### [Written task]
Transcribe the listing verbatim. Do not carry over any pictures.

[start of Raw data]

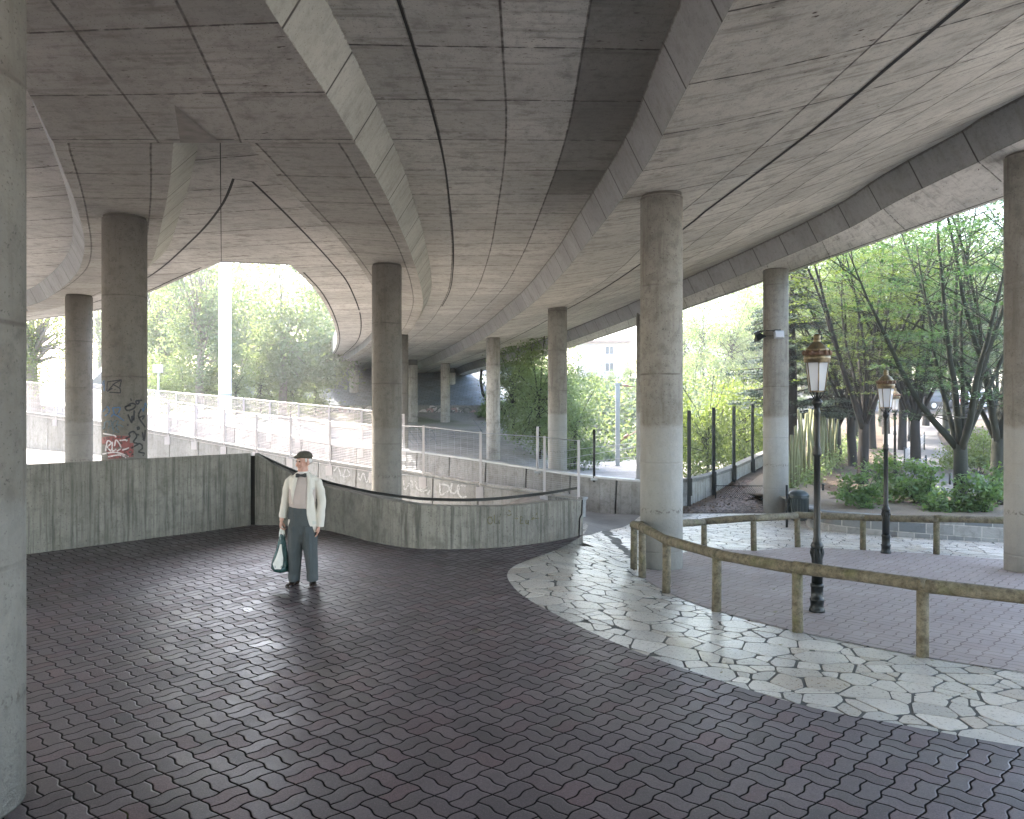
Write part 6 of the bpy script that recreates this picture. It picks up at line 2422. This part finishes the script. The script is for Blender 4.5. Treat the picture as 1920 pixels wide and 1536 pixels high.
for x, y, lab in ((1543, 935, 'short dark post at the litter edge beyond the bin'), (1781, 912, 'short black post by the foot of the mossy tree')):
    bo = thing('bollard', lab, 'bollard', gp(x, y), 0)
    b = MB(); b.lathe([(0.035, -0.1), (0.035, 0.38), (0.042, 0.39), (0.042, 0.43), (0.02, 0.455)], 12); b.build('shaft', M_BIN, bo)

# ------------------------------------------------------------------ buildings and far things
M_HOUSE = plain('pale_render', (0.55, 0.50, 0.50), 0.9, var=0.06, scale=0.7)
M_WIN = plain('window_glass', (0.10, 0.12, 0.14), 0.15, var=0.2, scale=1)
M_SHUT = plain('white_shutter', (0.75, 0.73, 0.72), 0.7, var=0.05)
M_ROOF = plain('dull_tile', (0.30, 0.22, 0.19), 0.85, var=0.2, scale=2)


def building(name, label, x0, x1, ytop_, Y, zb, depth, wins, roof=True, bay=None):
    X0, X1 = (x0 - CX) / F * Y, (x1 - CX) / F * Y
    zt_ = HC + (HY - ytop_) / F * Y
    o = thing(name, label, 'building', ((X0 + X1) / 2, Y, zb))
    b = MB(); b.box(((X0 + X1) / 2, Y + depth / 2, (zb + zt_) / 2), (X1 - X0, depth, zt_ - zb))
    if bay:
        ba, bc = (bay[0] - CX) / F * Y, (bay[1] - CX) / F * Y
        b.box(((ba + bc) / 2, Y - 0.25, (zb + zt_) / 2 - 0.4), (bc - ba, 0.5, zt_ - zb - 0.8))
    local(b.build('wall', M_HOUSE), o)
    if roof:
        b = MB(); b.box(((X0 + X1) / 2, Y + depth / 2, zt_ + 0.12), (X1 - X0 + 0.7, depth + 0.7, 0.24))
        b.box((X0 + (X1 - X0) * .22, Y + depth / 2, zt_ + 0.7), (0.6, 0.6, 1.0)); b.box((X0 + (X1 - X0) * .75, Y + depth / 2, zt_ + 0.6), (0.5, 0.9, 0.8))
        local(b.build('roof', M_ROOF), o)
    for (wx0, wx1, wy0, wy1, shut) in wins:
        a, c = at(wx0, wy1, Y), at(wx1, wy0, Y)
        b = MB()
        w, h_ = c.x - a.x, c.z - a.z
        for cx_, cz_, sx, sz in ((a.x - .05, (a.z + c.z) / 2, .1, h_ + .2), (c.x + .05, (a.z + c.z) / 2, .1, h_ + .2), ((a.x + c.x) / 2, c.z + .05, w, .1), ((a.x + c.x) / 2, a.z - .06, w + .4, .12), ((a.x + c.x) / 2, (a.z + c.z) / 2, .07, h_)):
            b.box((cx_, Y - 0.06, cz_), (sx, 0.16, sz))
        wn_ = local(b.build('window', M_SHUT), o)
        b = MB(); b.box(((a.x + c.x) / 2, Y - 0.01, (a.z + c.z) / 2), (w, 0.06, h_))
        pn = local(b.build('shutter' if shut else 'pane', M_SHUT if shut else M_WIN), o)
        pn.parent = wn_
    return o


building('house', 'pale two storey house with shuttered windows above the green slope', 1083, 1178, 643, 82, 4.0, 9, [(1102, 1116, 650, 664, True), (1102, 1116, 681, 696, True), (1135, 1150, 650, 664, False), (1135, 1150, 681, 696, False), (1169, 1174, 675, 682, False)], bay=(1163, 1178))
building('apartment_block', 'faint distant block with roof chimneys above the hazy trees', 1285, 1372, 634, 150, 4.5, 12, [(1290, 1296, 640, 646, False), (1304, 1310, 640, 646, False), (1318, 1324, 640, 646, False), (1332, 1338, 640, 646, False)])
building('building', 'pale building peeking past the curved rim of the deck opening', 585, 660, 600, 100, 4.0, 10, [(608, 613, 640, 690, False), (617, 621, 640, 690, False)], roof=False)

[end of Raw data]

### [Answer in full]
Write part 6 of the bpy script that recreates this picture. It picks up at line 2422. This part finishes the script. The script is for Blender 4.5. Treat the picture as 1920 pixels wide and 1536 pixels high.
for x, y, lab in ((1543, 935, 'short dark post at the litter edge beyond the bin'), (1781, 912, 'short black post by the foot of the mossy tree')):
    bo = thing('bollard', lab, 'bollard', gp(x, y), 0)
    b = MB(); b.lathe([(0.035, -0.1), (0.035, 0.38), (0.042, 0.39), (0.042, 0.43), (0.02, 0.455)], 12); b.build('shaft', M_BIN, bo)

# ------------------------------------------------------------------ buildings and far things
M_HOUSE = plain('pale_render', (0.55, 0.50, 0.50), 0.9, var=0.06, scale=0.7)
M_WIN = plain('window_glass', (0.10, 0.12, 0.14), 0.15, var=0.2, scale=1)
M_SHUT = plain('white_shutter', (0.75, 0.73, 0.72), 0.7, var=0.05)
M_ROOF = plain('dull_tile', (0.30, 0.22, 0.19), 0.85, var=0.2, scale=2)


def building(name, label, x0, x1, ytop_, Y, zb, depth, wins, roof=True, bay=None):
    X0, X1 = (x0 - CX) / F * Y, (x1 - CX) / F * Y
    zt_ = HC + (HY - ytop_) / F * Y
    o = thing(name, label, 'building', ((X0 + X1) / 2, Y, zb))
    b = MB(); b.box(((X0 + X1) / 2, Y + depth / 2, (zb + zt_) / 2), (X1 - X0, depth, zt_ - zb))
    if bay:
        ba, bc = (bay[0] - CX) / F * Y, (bay[1] - CX) / F * Y
        b.box(((ba + bc) / 2, Y - 0.25, (zb + zt_) / 2 - 0.4), (bc - ba, 0.5, zt_ - zb - 0.8))
    local(b.build('wall', M_HOUSE), o)
    if roof:
        b = MB(); b.box(((X0 + X1) / 2, Y + depth / 2, zt_ + 0.12), (X1 - X0 + 0.7, depth + 0.7, 0.24))
        b.box((X0 + (X1 - X0) * .22, Y + depth / 2, zt_ + 0.7), (0.6, 0.6, 1.0)); b.box((X0 + (X1 - X0) * .75, Y + depth / 2, zt_ + 0.6), (0.5, 0.9, 0.8))
        local(b.build('roof', M_ROOF), o)
    for (wx0, wx1, wy0, wy1, shut) in wins:
        a, c = at(wx0, wy1, Y), at(wx1, wy0, Y)
        b = MB()
        w, h_ = c.x - a.x, c.z - a.z
        for cx_, cz_, sx, sz in ((a.x - .05, (a.z + c.z) / 2, .1, h_ + .2), (c.x + .05, (a.z + c.z) / 2, .1, h_ + .2), ((a.x + c.x) / 2, c.z + .05, w, .1), ((a.x + c.x) / 2, a.z - .06, w + .4, .12), ((a.x + c.x) / 2, (a.z + c.z) / 2, .07, h_)):
            b.box((cx_, Y - 0.06, cz_), (sx, 0.16, sz))
        wn_ = local(b.build('window', M_SHUT), o)
        b = MB(); b.box(((a.x + c.x) / 2, Y - 0.01, (a.z + c.z) / 2), (w, 0.06, h_))
        pn = local(b.build('shutter' if shut else 'pane', M_SHUT if shut else M_WIN), o)
        pn.parent = wn_
    return o


building('house', 'pale two storey house with shuttered windows above the green slope', 1083, 1178, 643, 82, 4.0, 9, [(1102, 1116, 650, 664, True), (1102, 1116, 681, 696, True), (1135, 1150, 650, 664, False), (1135, 1150, 681, 696, False), (1169, 1174, 675, 682, False)], bay=(1163, 1178))
building('apartment_block', 'faint distant block with roof chimneys above the hazy trees', 1285, 1372, 634, 150, 4.5, 12, [(1290, 1296, 640, 646, False), (1304, 1310, 640, 646, False), (1318, 1324, 640, 646, False), (1332, 1338, 640, 646, False)])
building('building', 'pale building peeking past the curved rim of the deck opening', 585, 660, 600, 100, 4.0, 10, [(608, 613, 640, 690, False), (617, 621, 640, 690, False)], roof=False)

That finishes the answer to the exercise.